1. Robinson relates a lunch meeting he held with Edwin Meese, who had served in many official capacities within the Reagan administration, including Attorney General.

2. Robinson asked Meese about one of Reagan’s favorite jokes.

3. Meese replied. “Sure I remember it. If I heard him tell it once, I heard him tell it a thousand times.”

4. The joke concerns twin boys.

5. Worried that the boys had developed extreme personalities — one was a total pessimist, the other a total optimist — their parents took them to a psychiatrist.

6. First the psychiatrist treated the pessimist.

a. Trying to brighten his outlook, the psychiatrist took him to a room piled to the ceiling with brand-new toys.

b. But instead of yelping with delight, the little boy burst into tears.

c. “What’s the matter?” the psychiatrist asked, baffled. “Don’t you want to play with any of the toys?”

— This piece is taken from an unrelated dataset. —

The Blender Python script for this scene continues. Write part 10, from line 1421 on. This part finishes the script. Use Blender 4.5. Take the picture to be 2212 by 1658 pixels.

d. “Yes,” the little boy bawled, “but if I did I’d only break them.”

7. Next the psychiatrist treated the optimist.

a. Trying to dampen his out look, the psychiatrist took him to a room piled to the ceiling with horse manure.

b. But instead of wrinkling his nose in disgust, the optimist emitted just the yelp of delight the psychiatrist had been hoping to hear from his brother, the pessimist.

c. Then he clambered to the top of the pile, dropped to his knees, and began gleefully digging out scoop after scoop with his bare hands.

d. “What do you think you’re doing?” the psychiatrist asked, just as baffled by the optimist as he had been by the pessimist.

e. “With all this manure,” the little boy replied, beaming, “there must be a pony in here somewhere!”

8. “Reagan told the joke so often,” Meese said, chuckling, “that it got to be kind of a joke with the rest of us. Whenever something would go wrong, somebody on the staff would be sure to say, ‘There must be a pony in here somewhere.’ ”

9. So chapter one of Robinson’s book is titled, “The Pony In the Dung Heap - When Life Buries You, Dig.”

B. William Rathje likes garbage.

1. This Harvard-educated researcher is convinced we can learn a lot from the trash dumps of the world.

a. Archaeologists have always examined ancient trash to study ancient civilizations.

b. Rathje does the same; he just eliminates the wait.

c. The Garbage Project, which is what he calls his organization, travels across our continent excavating landfills and documents our eating habits, dress styles, and economic levels.

d. Rathje is able to find meaning in our garbage.

2. I wonder what it is like to be a garbagologist?

a. Are his speeches are filled with “trash talk.”

b. Do his staff meetings include rubbish reviews.

c. Are his business trips are called “junkets.”

d. And when he is daydreaming about his work, does his wife have to remind him to get his mind out of the garbage.